Not every comic in this collection is as good as those. Ward Sutton's "Empire American Style," for example, reads like a parody of a leftist Usenet rant. ("In America," his narrator explains, "we've now merged government, church, business, and media into one big, streamlined conglomerate!") But with only a few exceptions, Empire's art outshines Empire's essays. The collection's contributors are generally better at evoking the state of the world than discussing it coherently.

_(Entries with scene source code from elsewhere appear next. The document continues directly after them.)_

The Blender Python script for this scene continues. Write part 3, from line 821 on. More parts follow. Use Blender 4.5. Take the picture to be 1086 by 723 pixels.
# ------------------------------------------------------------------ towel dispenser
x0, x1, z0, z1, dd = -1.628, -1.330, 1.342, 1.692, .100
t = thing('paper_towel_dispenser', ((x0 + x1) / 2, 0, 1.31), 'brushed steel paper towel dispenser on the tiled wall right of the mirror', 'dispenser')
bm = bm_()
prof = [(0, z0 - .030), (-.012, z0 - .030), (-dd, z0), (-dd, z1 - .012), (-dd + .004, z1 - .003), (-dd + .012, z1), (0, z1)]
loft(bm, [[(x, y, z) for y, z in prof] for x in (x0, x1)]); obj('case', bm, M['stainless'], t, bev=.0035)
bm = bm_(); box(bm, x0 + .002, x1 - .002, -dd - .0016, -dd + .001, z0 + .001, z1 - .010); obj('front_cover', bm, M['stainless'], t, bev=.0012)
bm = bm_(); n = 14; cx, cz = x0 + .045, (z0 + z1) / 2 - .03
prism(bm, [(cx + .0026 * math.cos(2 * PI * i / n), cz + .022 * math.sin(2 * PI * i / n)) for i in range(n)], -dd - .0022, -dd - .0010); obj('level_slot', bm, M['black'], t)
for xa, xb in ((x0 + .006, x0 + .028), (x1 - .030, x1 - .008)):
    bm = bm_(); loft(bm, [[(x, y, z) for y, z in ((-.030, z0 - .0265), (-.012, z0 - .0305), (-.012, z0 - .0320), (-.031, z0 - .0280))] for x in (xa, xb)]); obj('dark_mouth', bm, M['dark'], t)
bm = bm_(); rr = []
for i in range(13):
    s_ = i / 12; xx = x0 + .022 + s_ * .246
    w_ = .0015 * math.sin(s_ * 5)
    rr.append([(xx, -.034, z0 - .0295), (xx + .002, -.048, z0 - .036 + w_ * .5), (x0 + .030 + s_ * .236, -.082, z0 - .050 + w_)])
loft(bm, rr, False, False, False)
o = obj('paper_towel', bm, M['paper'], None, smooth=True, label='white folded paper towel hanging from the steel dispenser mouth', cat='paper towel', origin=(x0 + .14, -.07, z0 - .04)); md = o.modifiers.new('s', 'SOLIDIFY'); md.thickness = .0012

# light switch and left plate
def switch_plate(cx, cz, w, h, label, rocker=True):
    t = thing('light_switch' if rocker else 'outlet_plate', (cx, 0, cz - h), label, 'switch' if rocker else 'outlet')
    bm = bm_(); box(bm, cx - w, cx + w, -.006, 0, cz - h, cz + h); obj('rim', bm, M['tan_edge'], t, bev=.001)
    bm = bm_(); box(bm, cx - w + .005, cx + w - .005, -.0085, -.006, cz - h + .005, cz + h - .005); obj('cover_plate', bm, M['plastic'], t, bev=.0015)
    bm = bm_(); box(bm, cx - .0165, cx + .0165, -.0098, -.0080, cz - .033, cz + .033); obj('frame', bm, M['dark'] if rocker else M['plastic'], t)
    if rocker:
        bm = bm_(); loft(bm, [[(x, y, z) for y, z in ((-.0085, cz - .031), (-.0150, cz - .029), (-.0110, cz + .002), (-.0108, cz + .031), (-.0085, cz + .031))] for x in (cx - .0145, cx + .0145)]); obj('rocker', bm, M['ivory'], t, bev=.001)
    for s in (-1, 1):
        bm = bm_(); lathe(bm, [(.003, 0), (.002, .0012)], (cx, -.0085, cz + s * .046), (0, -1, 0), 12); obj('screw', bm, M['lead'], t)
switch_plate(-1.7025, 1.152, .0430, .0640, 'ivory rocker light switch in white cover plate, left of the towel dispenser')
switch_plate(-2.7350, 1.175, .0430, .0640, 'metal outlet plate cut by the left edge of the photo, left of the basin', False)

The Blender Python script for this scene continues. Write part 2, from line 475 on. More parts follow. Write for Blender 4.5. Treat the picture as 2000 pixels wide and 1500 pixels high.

To some extent that reflects the topic: Globalization, international relations, and "empire" are difficult topics in themselves, harder still if you try to weave them all together. To some extent it reflects the state of the left, which is better at discovering social problems than solving them. But mostly it reflects the nature of the medium. This is an anthology about the hazy yet overwhelming fear many people have for the new world emerging around them. It's hard to sum up such an enormous topic in a short essay -- especially if you don't know the difference between North and South Korea. But to evoke those feelings requires a talent of a different sort, one that Nozone's artists have in spades.